A steady tone also featured in key Tur cash markets during the period amidst subdued trade and tight supply. Tightening supply following lower stocks as well as expectation of lower production due to lower acreage supporting the sentiment besides. However, restricted offtake from millers/processors following dull demand for its product (dal). Meanwhile, new tur arrival started in Karnataka and AP markets and about 1000-1300 bags new tur arrivals reported on a daily basis. But due to higher moisture and inferior quality (baarik) millers are mostly buying the old one thus, fetching premium. Furthermore, the preliminary trade estimate shows that the tur output would be only 65-70 per cent of the last year (26 lakh tonnes), which hints for a lower crop once again and may boost the prices. But the govt. intervention to keep prices at lower side may cap the gains. Also govt. is considering a proposal to import more pulses to overcome the deficit. A steady to weak sentiment featured in Masoor key cash markets on dull trade despite tight supply. Higher acreage in current Rabi season is weighing on prices, while poor availability following lower stocks is supporting the sentiment. As of December 4, 2008 the Masoor acreage has grown considerably by 17.3 per cent to 1.24 million hectares compared to 1 million hectares in corresponding period last year.

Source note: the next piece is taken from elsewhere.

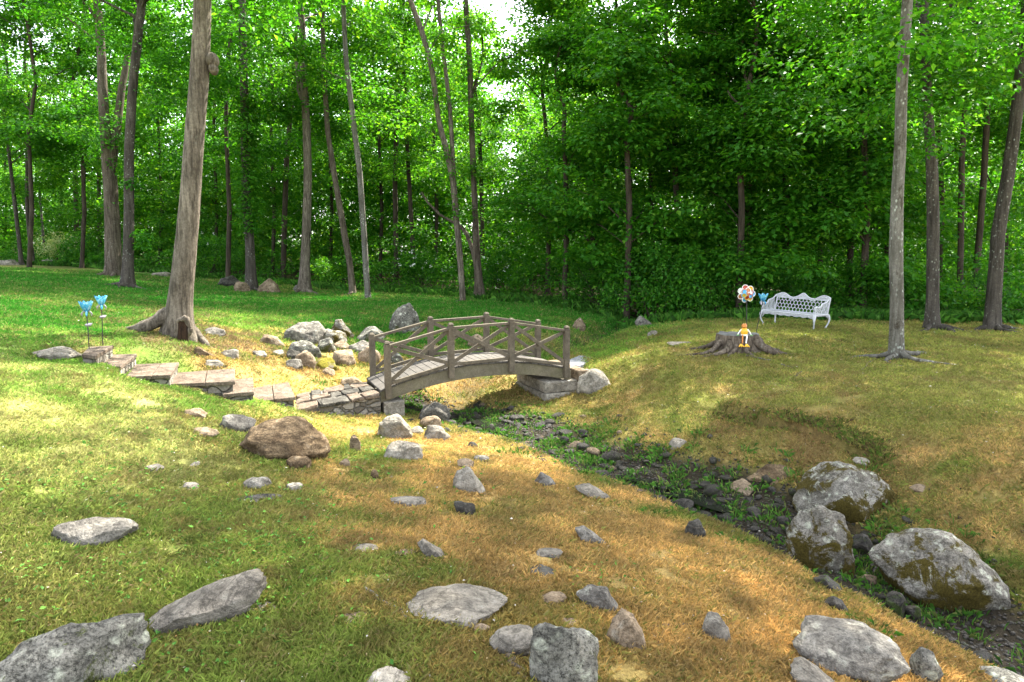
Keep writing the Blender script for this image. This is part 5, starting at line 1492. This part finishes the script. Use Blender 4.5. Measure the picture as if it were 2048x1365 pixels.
tree('tallest trunk behind the middle of the bridge with a fork near its foot', [(960, 598, 26), (957, 550, 20), (953, 506, 18), (950, 418, 15), (946, 330, 14), (943, 250, 14), (940, 140, 14), (935, 60, 13), (930, -20, 12)], 'bark_brown', None, 14, (5.5, 14, 2.4, 100), 'leaf_bright',
     forks=[[(957, 555, 12), (945, 500, 11), (934, 470, 10), (924, 455, 9)], [(924, 455, 8), (880, 430, 6), (855, 405, 5), (843, 385, 4)]], roots=2, low=[(947, 330, .3), (950, 345, .35), (938, 190, .35), (940, 250, .3), (936, 130, .4), (949, 425, .3)])
tree('pale lichen spotted trunk nearest on the mound, right of the bench', [(1793, 716, 38), (1793, 660, 33), (1794, 598, 31), (1792, 506, 31), (1794, 396, 28), (1801, 286, 26), (1803, 176, 25), (1812, 40, 24), (1818, -40, 22)], 'bark_pale', None, 15, (4.0, 17, 4.2, 380), 'leaf', flare=.35, roots=4, ring=30, L=.11)  # crown raised, widened and thickened so its shade falls on the foreground
tree('dark trunk with a bend, middle of the three on the right of the mound', [(1866, 660, 36), (1865, 600, 31), (1866, 500, 30), (1866, 418, 29), (1863, 308, 28), (1855, 220, 24), (1850, 100, 21), (1848, -20, 19)], 'bark_dark', None, 16, (4.9, 16, 3.8, 260), 'leaf', wf=.75, flare=.45, roots=3, ring=26, L=.11)
tree('thick dark trunk leaning right at the right edge of the photo', [(1983, 661, 44), (1987, 600, 39), (1997, 462, 36), (2016, 352, 33), (2034, 220, 31), (2047, 88, 28), (2056, -20, 26)], 'bark_dark', None, 16, (4.4, 15, 3.6, 240), 'leaf', wf=.68, flare=.45, roots=3, ring=26, L=.11)
tree('thin dark upright trunk between the bent trunk and the forked one', [(1920, 618, 14), (1921, 520, 14), (1922, 440, 14), (1924, 308, 13), (1931, 198, 12), (1940, 35, 10), (1943, -20, 9)], 'bark_shade', 17.5, 13, (5.0, 13, 2.6, 90), 'leaf')
tree('thin dark trunk forking near the top beside the right edge trunk', [(1946, 605, 16), (1959, 470, 15), (1968, 352, 14), (1976, 198, 13), (1977, 60, 12)], 'bark_shade', 18.5, 13, (5.5, 13, 2.6, 90), 'leaf_bright', forks=[[(1977, 60, 9), (1962, 15, 8), (1950, -30, 6)]])
# --- trunks seen inside the wood
tree('pale sapling trunk with a Y fork above the flower spinner', [(1502, 600, 12), (1498, 440, 11), (1500, 352, 11), (1497, 264, 11), (1496, 172, 10)], 'bark_brown', 18.5, 10, (2.6, 10, 2.9, 150), 'leaf', forks=[[(1496, 175, 8), (1487, 140, 7), (1484, 60, 5)], [(1496, 175, 8), (1508, 142, 7), (1513, 70, 5)]])
tree('slender trunk left of the sapling with the Y fork', [(1445, 620, 11), (1440, 418, 10), (1436, 286, 9), (1432, 154, 8)], 'bark_shade', 20, 11, (2.8, 11, 2.7, 150), 'leaf')
tree('dark trunk leaning left high behind the bench', [(1795, 600, 20), (1770, 400, 18), (1753, 264, 17), (1735, 193, 16), (1712, 122, 15), (1694, 50, 13), (1682, -10, 11)], 'bark_shade', 25, 14, (4.5, 14, 3.0, 120), 'leaf', forks=[[(1712, 122, 9), (1708, 60, 8), (1690, -10, 6)]])
tree('dark upright trunk hidden behind the pale lichen spotted trunk', [(1770, 600, 18), (1776, 420, 17), (1780, 264, 16), (1782, 120, 15), (1783, 0, 13)], 'bark_shade', 23, 15, (4.8, 15, 3.0, 120), 'leaf_bright')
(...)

Moong prices mostly remained stable at majority of cash markets on subdued trading activity. Reportedly tightening supply following lower stocks as well as mild buying from millers supported the sentiment. Meanwhile, any decline in prices may attract stockists. International moong prices softened considerably. But higher parity due to currency devaluation kept imports restricted. According to the November crop production release of Statistics Canada shows that farmers harvested record dry field peas. Prairie farmers harvested a record amount of field peas. The production of field peas reached 3.6 million tonnes, up 21.7% from 2.9 million tonnes in 2007. Robust yield and record harvest area combined to produce this record. Production rose in Manitoba, Saskatchewan and Alberta. Production in Saskatchewan was a record 2.7 million tonnes, and production in Alberta was a record 7,31,400 tonnes. Statistics Canada also slashed chickpea (chana) estimate in its latest crop report. It slashed the current year’s chickpea harvest estimate from 129000 to 81000 MT. Production in Saskatchewan pegged at 67,000 MT, while output in Alberta totaled 14,000 MT. Canada’s 2008-09 available supply of chickpeas totaled at 178000 MT, down from 239800 MT last season. Field pea exports from Canada continued to remain weak during the month of November and as per the Canadian Ports Clearance Association, figures falling to their second lowest level of the past eight years. The clearance at terminals totaled at 66,609 MT compared to 1,96,436 MT during November 2007. However, exports for December are of to a better start. About four vessels are expected to lift 1,00,420 MT of field peas. In December 2007, seven vessels were loaded with 97,022 MT. Canadian, bulk field pea exports normally experience seasonal slow down at the start of New Year due to direct competition from newly harvested Dun peas in Australia. However, this was not an issue as 2008 got underway.